Veronika… Genç, güzel, imrenilecek bir hayata sahipmiş gibi görünen ama içinde kocaman bir boşluk taşıyan bir kadın. Hayatını sıradanlıktan arındıramamış, yaşadıklarının bir anlamı kalmamış. Bir sabah gözlerini kapayıp her şeye veda etmek istemesi, aslında bir çığlık: “Ben artık hissetmek istemiyorum!” diyor belki de.
Ama hikâye burada bitmiyor; tam tersine asıl hikâye, intihar girişiminden sonra başlıyor. Bir akıl hastanesinde, kendi aklımızla deliliği ayırt edemediğimiz bir dünyada açıyor gözlerini. Burada kimse kimseden garip davranışlar beklemez; çünkü herkes zaten “deli” damgasını yemiştir. İşte Veronika’nın özgürlüğü tam da burada başlar.
Hastanenin soğuk duvarları, ona yıllardır eksik olan şeyi verir: Cesaret! Orada istediği gibi piyano çalabilir, istediği gibi bağırabilir, aşık olabilir… Çünkü orada kimse “Ne yapıyorsun?” demez. Kimin deli, kimin akıllı olduğunun önemi yoktur artık.
Ve Eduard… Şizofren bir adam. Sessiz, derin, kendi iç dünyasında kaybolmuş ama Veronika’nın kalbine dokunmayı başaran biri. Belki de aşkın en saf hali onların hikâyesinde gizlidir: Yargı yok, kınama yok, beklenti yok. Sadece var olmanın güzelliği var.
Doktorunun Veronika’ya söylediği yalanı ise çok manidar bulurum: “Öleceksin, artık sayılı günlerin kaldı…” Bu bir yalandır ama Veronika bu yalana öylesine sarılır ki, ölmek üzere olduğunu bilmek ona yaşamak için bir sebep verir. İnsan tuhaf bir varlık; sahipken kıymet bilmez, kaybedeceğini anlayınca dört elle sarılır. Belki de hepimizin içinde bir Veronika var: Hayatı erteliyoruz, yarına bırakıyoruz, sıradanlığa teslim oluyoruz. Sonra bir gün ölüm gelince fark ediyoruz ki yaşamak ne büyük armağanmış.
Kitabın finali bir ders niteliğinde: Delilik belki de topluma göre çizilmiş kuralları reddedip kendin olmaktır. Hastane duvarları ardında özgürce yaşamak, dışarıdaki kurallar içinde boğulmaktan daha anlamlıdır bazen. Ve insan, sevdikçe, bağlandıkça, hayal kurdukça hayatta kalır.
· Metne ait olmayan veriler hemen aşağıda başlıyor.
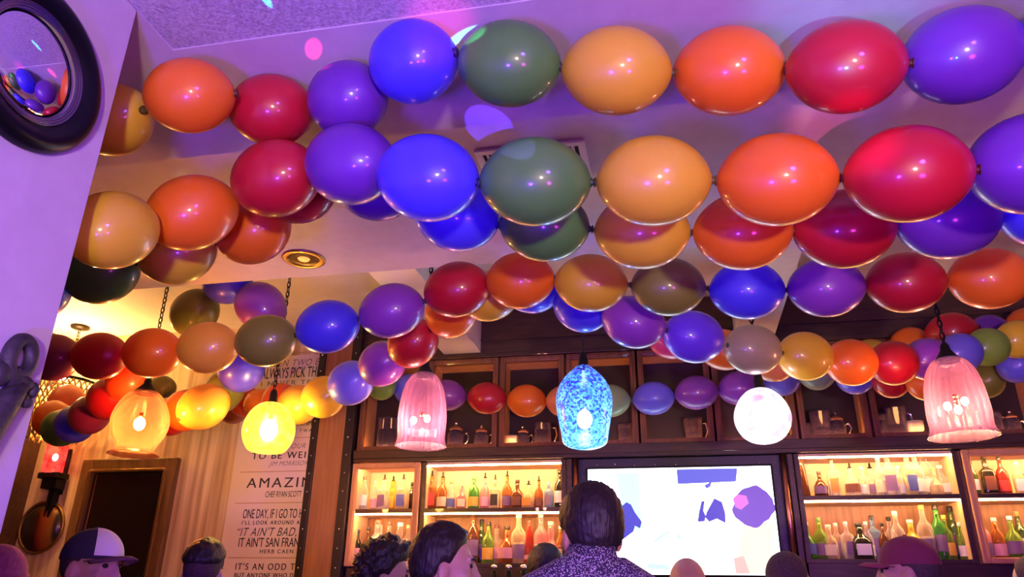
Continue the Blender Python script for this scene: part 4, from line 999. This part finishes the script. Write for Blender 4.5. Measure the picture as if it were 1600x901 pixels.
def person(px, py, depth, yaw, label, hair=None, shirt=(.02, .018, .03), cap=None, beard=False, skin='skin', head_px=None, shirt_mat=None, collar=False, top=1.768):
    p = far(px, py, depth); sc = p.z/top
    hd = Vector((0, -.012, 0)); off = Matrix.Rotation(yaw, 3, 'Z') @ hd*sc
    o = bpy.data.objects.new('person', BODYM if skin == 'skin' else BODYM2); COL.objects.link(o)
    o.location = (p.x-off.x, p.y-off.y, 0); o.rotation_euler.z = yaw; o.scale = (sc,)*3
    tag(o, label, 'person')
    key = str(shirt)
    sm = shirt_mat or mat('cloth', shirt, .85)
    if key not in SHIRT: SHIRT[key] = shirt_mesh('shirt', sm)
    def child(n, me):
        c = bpy.data.objects.new(n, me); COL.objects.link(c); c.parent = o; return c
    s_ = child('shirt', SHIRT[key])
    if collar: c_ = child('collar', shirt_collar(sm)); s_.location.z = .04; c_.location.z = .045
    child('trousers', TROUS)
    for s in (-1, 1):
        MB().ell((s*.032, .082, 1.632), (.013, .011, .009), 10).build('eye', EYE, o)
        MB().tube([(s*.014, .1, 1.652), (s*.034, .099, 1.657), (s*.052, .086, 1.652)], [.004, .0055, .003], 6).build('eyebrow', M['hair'], o)
    if hair: child('hair', hair)
    if cap: cap_parts(o, *cap)
    if beard: child('beard', BEARD)
    return o
EYE = mat('eye_dark', (.03, .02, .02), .2)
BODYM2 = BODYM.copy(); BODYM2.materials.clear(); BODYM2.materials.append(M['skin2'])
q = MB(); leg_parts(q, .016); q.ell((0, -.015, .9), (.185, .134, .1), 20); TROUS = remesh(q, .012, 5, mat('dark_denim', (.02, .025, .05), .9), 'trousers')
# short beard: lower face shell
q = MB(); q.ell((0, .022, 1.575), (.0705, .083, .06), 20); q.ell((0, .052, 1.54), (.054, .05, .038), 16); q.ell((0, .076, 1.524), (.03, .028, .024), 12)
BEARD = remesh(q, .006, 3, M['stubble'], 'beard')
t_ = bmesh.new(); t_.from_mesh(BEARD); bmesh.ops.delete(t_, geom=[v for v in t_.verts if v.co.z > 1.578-.03*max(0, (v.co.y-.05)/.05) or v.co.y < -.02], context='VERTS'); t_.to_mesh(BEARD); t_.free()
H_SHORT = hair_mesh('hair', M['hair'], .014, .006, 1.70, 1.56, 1)
H_FULL = hair_mesh('hair', M['hair'], .012, .004, 1.70, 1.55, 3, side=1.615, fscale=90)
H_CURL = hair_mesh('hair', M['hair'], .02, .026, 1.69, 1.57, 5, fscale=60)
H_CROP = hair_mesh('hair', M['stubble'], .005, .0, 1.715, 1.56, 2)
H_FADE = hair_mesh('hair', M['hair'], .013, .006, 1.70, 1.645, 4, side=1.665)
# patterned shirt of the nearest man: small pale flecks on dark cloth
pm = mat('flecked_cotton', (.03, .02, .06), .85); nt = pm.node_tree
tc = nt.nodes.new('ShaderNodeTexCoord'); vo = nt.nodes.new('ShaderNodeTexVoronoi'); vo.inputs['Scale'].default_value = 210
rp = nt.nodes.new('ShaderNodeValToRGB'); rp.color_ramp.interpolation = 'LINEAR'; rp.color_ramp.elements[0].position = .3; rp.color_ramp.elements[0].color = (.62, .55, .6, 1); rp.color_ramp.elements[1].position = .42; rp.color_ramp.elements[1].color = (.035, .025, .06, 1)
nt.links.new(tc.outputs['Object'], vo.inputs['Vector']); nt.links.new(vo.outputs['Distance'], rp.inputs[0]); nt.links.new(rp.outputs[0], nt.nodes['Principled BSDF'].inputs['Base Color'])
D2 = math.radians
cloth = lambda c: mat('cap_cloth', c, .85)
person(922, 744, 2.45, D2(28), 'man in a flecked dark shirt seen from behind in front of the television', H_FULL, (9, 9, 9), shirt_mat=pm, collar=True, skin='skin2', top=1.79)
person(152, 824, 2.8, D2(-92), 'man in a dark trucker cap with white front, in profile before the framed mirror', H_CROP, cap=(cloth((.025, .015, .05)), cloth((.75, .7, .75)), cloth((.12, .05, .06))), beard=True, top=1.765)
shaved = person(326, 837, 3.5, D2(12), 'man with dark hair and shaved sides seen from behind, before the wood wall', H_FADE, (.05, .035, .12), top=1.785)
sh_ = bpy.data.objects.new('stubble', H_CROP); COL.objects.link(sh_); sh_.parent = shaved
person(606, 838, 3.5, D2(-75), 'man with dark curly hair facing right below the framed bottle shelf', H_CURL, top=1.80)
person(694, 815, 2.75, D2(-70), 'man with short dark hair facing right below the wide left bottle shelf', H_SHORT, top=1.78)
person(852, 843, 4.0, D2(20), 'dark haired person half hidden behind the man in the flecked shirt', H_FULL, top=1.79)
person(1072, 871, 3.3, D2(5), 'bald person seen from behind below the middle of the television', None, top=1.752)
person(1226, 859, 3.3, D2(-40), 'man with close cropped hair seen from behind at the television corner', H_CROP, top=1.765)
person(1414, 836, 3.1, D2(68), 'man in a maroon cap facing left before the right bottle shelf', H_CROP, cap=(cloth((.16, .02, .05)), None, cloth((.2, .025, .07)), False), top=1.765, beard=True)
person(8, 846, 2.9, D2(-85), 'person in a dusky pink beanie in profile at the far left', H_CROP, top=1.79)
person(1612, 864, 3.3, D2(30), 'person mostly cut off at the far right edge', H_CROP, top=1.765)
# beanie of the person at the far left
bp_ = [o for o in COL.objects if o.name.startswith('person') and 'beanie' in o.get('label', '')][0]
q = MB(); V = [(math.cos(t), math.sin(t)) for t in [math.pi/2*k/14 for k in range(15)]]
q.lathe([(1.04, -.2), (1.06, -.16), (1.05, .12), (1.0, .14)]+V[2:], 48, Matrix.Translation((0, -.014, 1.66)) @ Matrix.Diagonal((.092, .114, .122, 1)), cap=False, flute=.008, nf=28)
q.build('beanie', noisy('knit_wool', (.3, .08, .14), (.4, .12, .2), (80, 80, 30), rough=.95, bump=.4), bp_)
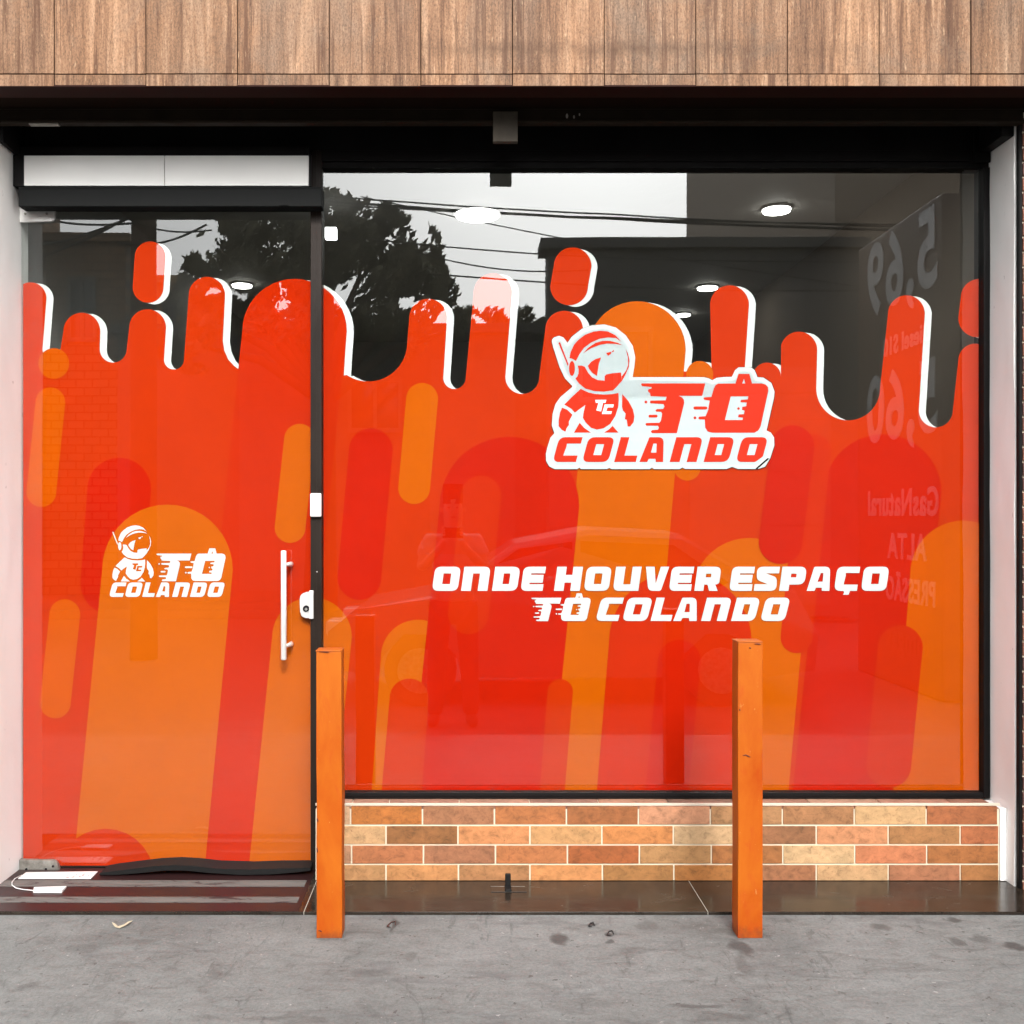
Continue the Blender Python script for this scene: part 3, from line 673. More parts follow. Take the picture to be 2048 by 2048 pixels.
back = [(190, 290), (192, 275), (205, 260), (240, 248), (272, 260), (300, 298), (330, 255), (400, 200), (470, 175), (560, 168), (640, 190), (710, 245), (760, 320), (777, 400), (770, 470), (758, 540), (1262, 540), (1295, 548), (1320, 562), (1350, 545), (1400, 539), (1458, 537), (1480, 490), (1505, 470), (1592, 470), (1618, 490), (1638, 540), (1680, 543), (1735, 580), (1758, 640), (1755, 680), (1702, 915), (1732, 930), (1755, 965), (1757, 1020), (1728, 1110), (1692, 1170), (1640, 1186), (1500, 1186), (1460, 1171), (1420, 1186), (1130, 1186), (1110, 1176), (1090, 1187), (910, 1187), (895, 1176), (880, 1187), (610, 1187), (595, 1178), (580, 1187), (395, 1187), (385, 1176), (370, 1187), (210, 1187), (172, 1168), (150, 1130), (148, 1080), (158, 1035), (180, 965), (208, 935), (190, 880), (195, 800), (215, 730), (250, 680), (330, 612), (335, 602), (282, 548), (245, 470), (200, 330)]
bk = [(1050 + x * .2847, 600 + y * .2847) for x, y in back]
cx_, cy_ = 1300, 790
fill(lg, [[(x + (1.0 if x > cx_ else -.6), y + (1.0 if y > cy_ else -.4)) for x, y in bk]], BLK, 9)  # thin dark edge painted as a shadow round the backing
fill(lg, [bk], WHT, 10)
fa_ = lambda pl: [(1080 + x * .11387, 640 + y * .11387) for x, y in pl]
def inset(pts, d):
    A = sum(pts[i][0] * pts[(i + 1) % len(pts)][1] - pts[(i + 1) % len(pts)][0] * pts[i][1] for i in range(len(pts))); sg = 1 if A > 0 else -1
    out = []
    for i in range(len(pts)):
        a, b, c_ = Vector(pts[i - 1]), Vector(pts[i]), Vector(pts[(i + 1) % len(pts)])
        u, v = (b - a).normalized(), (c_ - b).normalized(); n = (Vector((-u.y, u.x)) + Vector((-v.y, v.x)))
        if n.length > .3: out.append(tuple(b + n.normalized() * sg * d))
    return out
fill(lg, [inset([q for q in bk if not (q[1] > 930 and q[1] < 936.5)], 8.5)], ICE, 11)
for ov in ([(1112, 868), (1540, 868), (1540, 928), (1104, 928)],): pass
astro(lg, fa_, LOGO, WHT, 12)
TO(lg, 1283.7, 766.3, 1, 1, LOGO, 12)
word(lg, 'COLANDO', [(1105.6, 1165.7), (1164.6, 1230.3), (1228.8, 1275.6), (1279.5, 1334), (1340, 1407.4), (1408, 1471), (1472.6, 1537.5)], 874, 923.8, .27, LOGO, 12, True)
fill(lg, [[(1512, 937), (1536, 916), (1540, 917), (1516, 938)]], BLK, 12)
obj('logo_sticker', lg, VM, sw)
tx = bmesh.new()
xs1 = [(863.7, 922), (922, 981.6), (984, 1041), (1041.3, 1092.2), (1108.3, 1166.7), (1168, 1224.6), (1226.3, 1284.2), (1286, 1339.5), (1338.6, 1389.6), (1389.6, 1444.2), (1459.6, 1511.3), (1508.8, 1561.5), (1559.7, 1615.6), (1615.1, 1665.0), (1669.8, 1722.4), (1723.7, 1780.8)]
word(tx, 'ONDEHOUVERESPAÇO', xs1, 1133.6, 1182, .14, WHT, 10)
TO(tx, 1063.6, 1195.9, .4645, .470, WHT, 10)
word(tx, 'COLANDO', [(1191.6, 1248.7), (1245, 1306.6), (1302, 1346), (1347.3, 1400), (1403.2, 1465.3), (1463.3, 1522.4), (1521.7, 1582.6)], 1195.7, 1242.4, .26, WHT, 10)
obj('slogan_lettering', tx, VM, sw)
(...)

Sevgili dostlar, belki hepimiz biraz “delilik” hakkını kullanmalıyız. İçimizden geldiği gibi gülmeli, bağırmalı, sevmeli, pişman olmamalıyız. Çünkü hayat, bizi beklemez; ölüm kapıya dayanmadan yaşamak gerek…
Bir dahaki köşe yazımızda görüşmek üzere.